В своем разговоре с Вахтанговым о гротеске в 1921 году Станиславский ошибался в одном: он подчеркивал исключительность искусства психологического гротеска, его крайне редкое проявление в творчестве актера. Тогда Станиславский еще не предполагал, что придет день, когда это утонченное и сложное искусство с его собственной помощью станет достоянием сравнительно широкого круга актеров советского театра, создавших в 20 – 30‑е годы средствами искусства психологического гротеска целую галерею образов большой социально-художественной силы: москвинские Хлынов и Ноздрев, похожие на странные мифические существа с человечьими головами и козлиными копытами; поразительные по гротескному трагизму образы бедного Эрика и Муромского у того же Михаила Чехова; такие реальные в своем внешнем неправдоподобии хмелевские Каренин и князь К. в «Дядюшкином сне» Достоевского; мольеровский комедийный Оргон в «Тартюфе», так неожиданно напомнивший у Топоркова трагический образ Дон Кихота, осмеянного за его духовный максимализм и веру в человека.

Первое время это сложное искусство утверждалось у актеров мхатовской школы, прошедших свою выучку непосредственно у Станиславского. Несколько позже, в 30‑е годы, оно начинает завоевывать актеров других школ и направлений, как это было у Дмитрия Орлова с его удивительным Умкой или у Михоэлса в Лире. Щукин в своем Булычове поднимался до такого сгущенного гротеска в отдельные моменты роли, особенно в сцене с трубачом Гаврилой.

В подобных актерских созданиях смелый условный прием соединялся с правдой подлинных человеческих чувств и переживаний актера. Образ рождался из душевных глубин художника как самостоятельное живое существо, живущее по всем законам нормальной человеческой жизни, и в то же время принимал почти фантастический внешний облик. Это неожиданное сочетание как будто несоединимых, разнородных начал помимо художественной остроты приводило к необычайному расширению социальных масштабов образа, поднимало его на высоту больших социально-психологических обобщений.

В этом отношении наиболее характерен образ Каренина, созданный Хмелевым в мхатовской постановке «Анна Каренина» в 1937 году.

Весь внешний облик Каренина, как он был подан Хмелевым, приближался к сатирической социальной маске, почти к карикатуре, выполненной в острой графической манере.
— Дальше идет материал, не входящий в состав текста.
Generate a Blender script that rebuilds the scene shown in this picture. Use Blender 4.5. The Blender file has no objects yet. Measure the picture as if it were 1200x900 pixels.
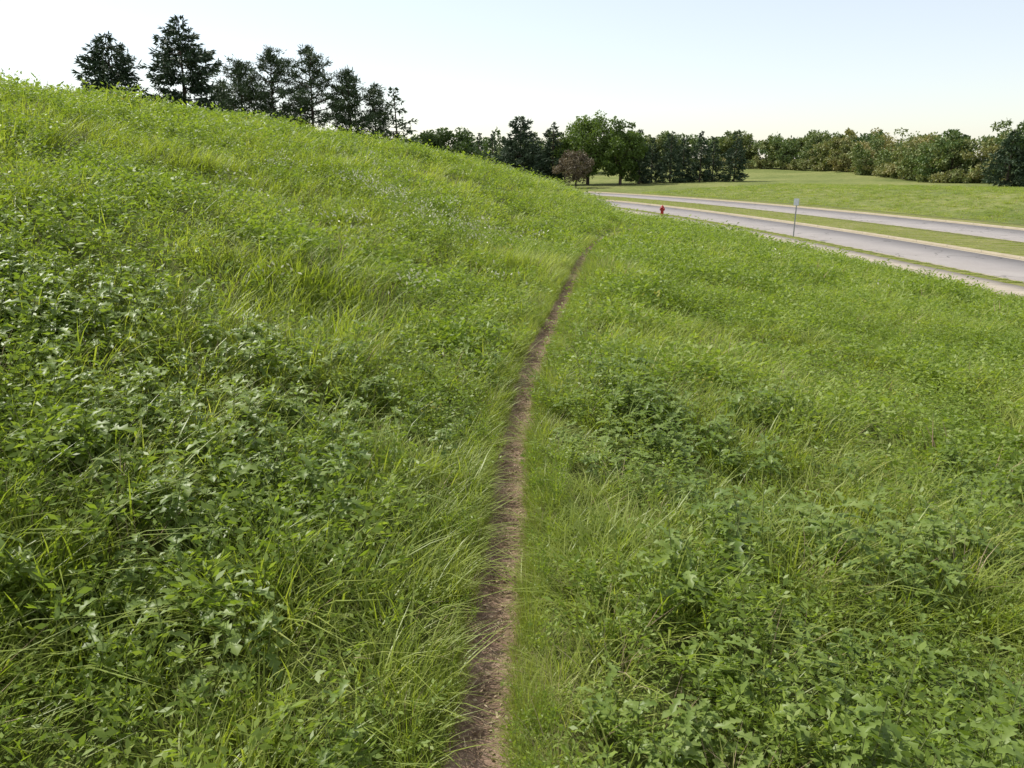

На сцене появлялся своего рода заводной манекен, изображающий сановника российской империи в приемах откровенного агитшаржа. Облаченный то во фрак со звездой и Андреевской лентой, то в расшитый золотом придворный мундир, — он двигался среди окружающих медленной, механически заученной походкой, слегка нагнувшись вперед, с длинными, висящими, как у обезьяны, руками, с мертвым лицом, словно обтянутым пергаментной кожей, с неприятно резким, скрипучим однотонным голосом. Это была действительно социальная маска, сатирическая кукла, как будто перенесенная на подмостки Художественного театра из финальной сцены мейерхольдовского «Ревизора».